Your task: Transcribe all of the material exactly, except for its pictures.

Supplied data:
########################################

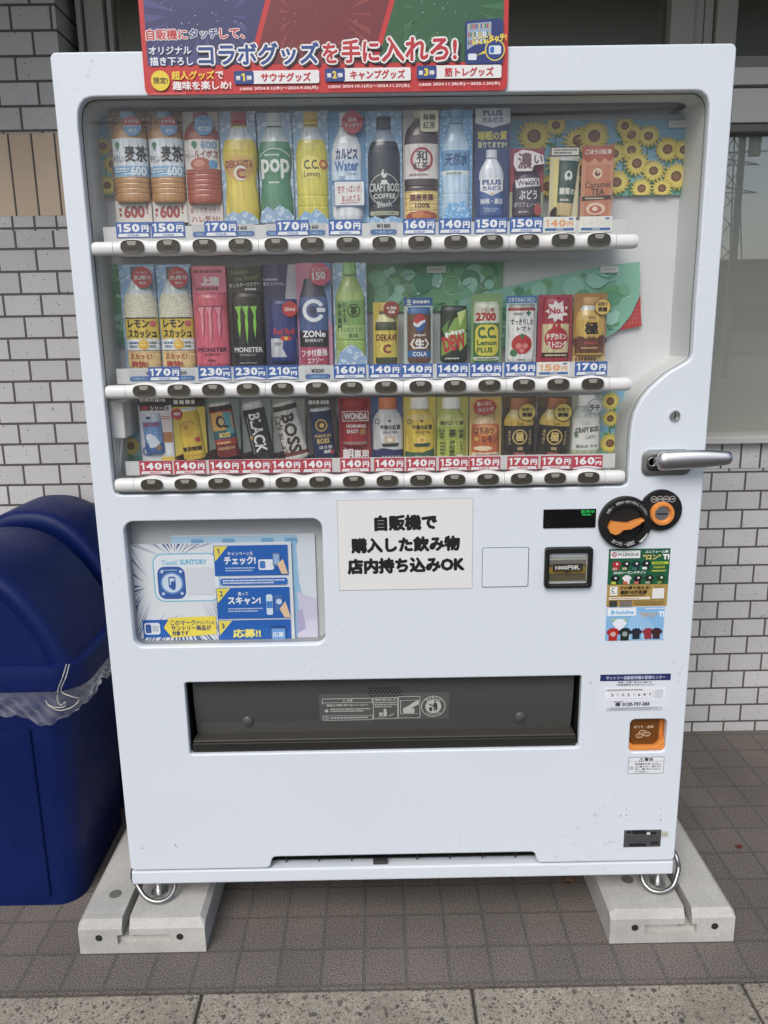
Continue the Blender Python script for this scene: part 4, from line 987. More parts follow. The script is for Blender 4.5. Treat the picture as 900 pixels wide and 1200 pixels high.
for k, (y0_, y1_) in enumerate(((206, 326), (374, 500), (506, 613))):
    A.rect(394, y0_, 692, y1_, DB); A.poly([(396, y0_ + 2), (452, y0_ + 2), (398, y0_ + 62)], (232, 214, 90)); A.text(str(k + 1), 408, y0_ + 12, 420, y0_ + 34, (40, 60, 110), .03)
WT = (228, 232, 238)
A.text('キャンペーンを', 450, 230, 552, 246, WT, .02); A.text('チェック!', 434, 248, 562, 282, WT, .05); A.fine(438, 290, 558, 310, 2, (190, 206, 230), .5); A.rr(414, 336, 686, 364, 8, (54, 108, 186)); A.fine(424, 340, 674, 360, 2, WT, .5)
A.text('買って', 482, 392, 524, 406, WT, .02); A.text('スキャン!', 440, 410, 574, 442, WT, .05); A.fine(440, 454, 580, 474, 2, (190, 206, 230), .5); A.text('応募!!', 452, 542, 568, 578, (236, 224, 120), .04); A.fine(460, 588, 562, 610, 2, WT, .5)
A.rr(572, 262, 634, 304, 8, WT); A.rr(577, 268, 600, 298, 6, (70, 120, 190)); A.rr(630, 236, 660, 290, 5, (96, 120, 160)); A.rect(634, 242, 656, 282, (150, 180, 216)); A.poly([(648, 280), (672, 262), (690, 320), (664, 320)], (226, 196, 160))
A.rr(596, 402, 622, 486, 8, (206, 222, 236)); A.rect(597, 430, 621, 458, (70, 130, 196)); A.rr(630, 404, 662, 468, 5, (70, 110, 170)); A.circ(648, 432, 12, (200, 214, 230)); A.poly([(650, 462), (674, 430), (694, 498), (668, 496)], (226, 196, 160))
A.rr(608, 532, 672, 612, 6, (46, 74, 130)); A.rect(612, 542, 668, 612, (110, 160, 214)); A.text('応募', 616, 556, 662, 578, WT, .02); A.text('完了', 616, 584, 662, 606, WT, .02)
tag(A.build('leaflet', loc=(f.cx, 0, f.cz)), 'campaign sheet of blue steps and white rays in the lower left window', 'leaflet', 'leaflets in the poster pocket')

# ------------------------------------------------------------------ printed sheets behind the drink samples
def petals(A, u, v, r, n=15, ry=1.0, W=1e9, H=1e9):
    cl = lambda p: (min(W, max(0, p[0])), min(H, max(0, p[1])))
    pts = []
    for ring_, rr_, c_ in ((0, 1.0, (208, 186, 76)), (1, .84, (226, 208, 112))):
        pts = []; ph = random.uniform(0, 1)
        for k in range(n * 2):
            a = (k + ph + ring_) * PI / n; q = r * rr_ * (1 if k % 2 == 0 else .62) * random.uniform(.93, 1.05); pts.append(cl((u + q * math.cos(a), v + q * ry * math.sin(a))))
        A.poly(pts, c_)
    for q, c_ in ((.40, (112, 78, 54)), (.25, (140, 98, 70))): A.poly([cl((u + r * q * .88 * math.cos(k * PI / 9), v + r * q * .88 * ry * math.sin(k * PI / 9))) for k in range(18)], c_)
def leaf(A, u, v, l, w_, a, col):
    pts = []
    for k in range(9): t = k / 8; pts.append((t * l, -w_ * math.sin(PI * t) ** .8))
    for k in range(7, 0, -1): t = k / 8; pts.append((t * l, w_ * math.sin(PI * t) ** .8))
    c_, s_ = math.cos(a), math.sin(a)
    A.poly([(u + x * c_ - y * s_, v + x * s_ + y * c_) for x, y in pts], col)
def clipflowers(A, W, H, spots, seed):
    random.seed(seed)
    A.rect(0, 0, W, H, M((128, 178, 206), .4)); A.rect(0, H * .62, W, H, (140, 190, 194)); A.rect(0, H * .82, W, H, (112, 168, 150))
    for u, v, r in spots:
        A.line([(u, min(H, v + r * .3)), (u + 1, H)], max(1.3, r * .09), (70, 128, 84))
        for k in range(2):
            y = v + r * 1.1 + k * r * .9
            if y < H - r * .3 and r * .9 < u < W - r * .9: leaf(A, u, y, r * .8, r * .22, random.choice((-.35, PI + .35)), random.choice(((66, 130, 92), (84, 150, 100))))
    for u, v, r in spots:
        petals(A, u, v, r * 1.2, 17, random.choice((1, 1, .94)), W, H)
def sheet_bm(A, t, col):
    f = A.fr; x, z = f.w / 2, f.h / 2
    P = [f.at(-x, -z, 0), f.at(x, -z, 0), f.at(x, z, 0), f.at(-x, z, 0)]
    A.mb.add(P + [(p[0], p[1] + t, p[2]) for p in P], [(0, 1, 2, 3), (7, 6, 5, 4), (0, 4, 5, 1), (1, 5, 6, 2), (2, 6, 7, 3), (3, 7, 4, 0)], col)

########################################

Solution to the exercise:
Continue the Blender Python script for this scene: part 4, from line 987. More parts follow. The script is for Blender 4.5. Treat the picture as 900 pixels wide and 1200 pixels high.
for k, (y0_, y1_) in enumerate(((206, 326), (374, 500), (506, 613))):
    A.rect(394, y0_, 692, y1_, DB); A.poly([(396, y0_ + 2), (452, y0_ + 2), (398, y0_ + 62)], (232, 214, 90)); A.text(str(k + 1), 408, y0_ + 12, 420, y0_ + 34, (40, 60, 110), .03)
WT = (228, 232, 238)
A.text('キャンペーンを', 450, 230, 552, 246, WT, .02); A.text('チェック!', 434, 248, 562, 282, WT, .05); A.fine(438, 290, 558, 310, 2, (190, 206, 230), .5); A.rr(414, 336, 686, 364, 8, (54, 108, 186)); A.fine(424, 340, 674, 360, 2, WT, .5)
A.text('買って', 482, 392, 524, 406, WT, .02); A.text('スキャン!', 440, 410, 574, 442, WT, .05); A.fine(440, 454, 580, 474, 2, (190, 206, 230), .5); A.text('応募!!', 452, 542, 568, 578, (236, 224, 120), .04); A.fine(460, 588, 562, 610, 2, WT, .5)
A.rr(572, 262, 634, 304, 8, WT); A.rr(577, 268, 600, 298, 6, (70, 120, 190)); A.rr(630, 236, 660, 290, 5, (96, 120, 160)); A.rect(634, 242, 656, 282, (150, 180, 216)); A.poly([(648, 280), (672, 262), (690, 320), (664, 320)], (226, 196, 160))
A.rr(596, 402, 622, 486, 8, (206, 222, 236)); A.rect(597, 430, 621, 458, (70, 130, 196)); A.rr(630, 404, 662, 468, 5, (70, 110, 170)); A.circ(648, 432, 12, (200, 214, 230)); A.poly([(650, 462), (674, 430), (694, 498), (668, 496)], (226, 196, 160))
A.rr(608, 532, 672, 612, 6, (46, 74, 130)); A.rect(612, 542, 668, 612, (110, 160, 214)); A.text('応募', 616, 556, 662, 578, WT, .02); A.text('完了', 616, 584, 662, 606, WT, .02)
tag(A.build('leaflet', loc=(f.cx, 0, f.cz)), 'campaign sheet of blue steps and white rays in the lower left window', 'leaflet', 'leaflets in the poster pocket')

# ------------------------------------------------------------------ printed sheets behind the drink samples
def petals(A, u, v, r, n=15, ry=1.0, W=1e9, H=1e9):
    cl = lambda p: (min(W, max(0, p[0])), min(H, max(0, p[1])))
    pts = []
    for ring_, rr_, c_ in ((0, 1.0, (208, 186, 76)), (1, .84, (226, 208, 112))):
        pts = []; ph = random.uniform(0, 1)
        for k in range(n * 2):
            a = (k + ph + ring_) * PI / n; q = r * rr_ * (1 if k % 2 == 0 else .62) * random.uniform(.93, 1.05); pts.append(cl((u + q * math.cos(a), v + q * ry * math.sin(a))))
        A.poly(pts, c_)
    for q, c_ in ((.40, (112, 78, 54)), (.25, (140, 98, 70))): A.poly([cl((u + r * q * .88 * math.cos(k * PI / 9), v + r * q * .88 * ry * math.sin(k * PI / 9))) for k in range(18)], c_)
def leaf(A, u, v, l, w_, a, col):
    pts = []
    for k in range(9): t = k / 8; pts.append((t * l, -w_ * math.sin(PI * t) ** .8))
    for k in range(7, 0, -1): t = k / 8; pts.append((t * l, w_ * math.sin(PI * t) ** .8))
    c_, s_ = math.cos(a), math.sin(a)
    A.poly([(u + x * c_ - y * s_, v + x * s_ + y * c_) for x, y in pts], col)
def clipflowers(A, W, H, spots, seed):
    random.seed(seed)
    A.rect(0, 0, W, H, M((128, 178, 206), .4)); A.rect(0, H * .62, W, H, (140, 190, 194)); A.rect(0, H * .82, W, H, (112, 168, 150))
    for u, v, r in spots:
        A.line([(u, min(H, v + r * .3)), (u + 1, H)], max(1.3, r * .09), (70, 128, 84))
        for k in range(2):
            y = v + r * 1.1 + k * r * .9
            if y < H - r * .3 and r * .9 < u < W - r * .9: leaf(A, u, y, r * .8, r * .22, random.choice((-.35, PI + .35)), random.choice(((66, 130, 92), (84, 150, 100))))
    for u, v, r in spots:
        petals(A, u, v, r * 1.2, 17, random.choice((1, 1, .94)), W, H)
def sheet_bm(A, t, col):
    f = A.fr; x, z = f.w / 2, f.h / 2
    P = [f.at(-x, -z, 0), f.at(x, -z, 0), f.at(x, z, 0), f.at(-x, z, 0)]
    A.mb.add(P + [(p[0], p[1] + t, p[2]) for p in P], [(0, 1, 2, 3), (7, 6, 5, 4), (0, 4, 5, 1), (1, 5, 6, 2), (2, 6, 7, 3), (3, 7, 4, 0)], col)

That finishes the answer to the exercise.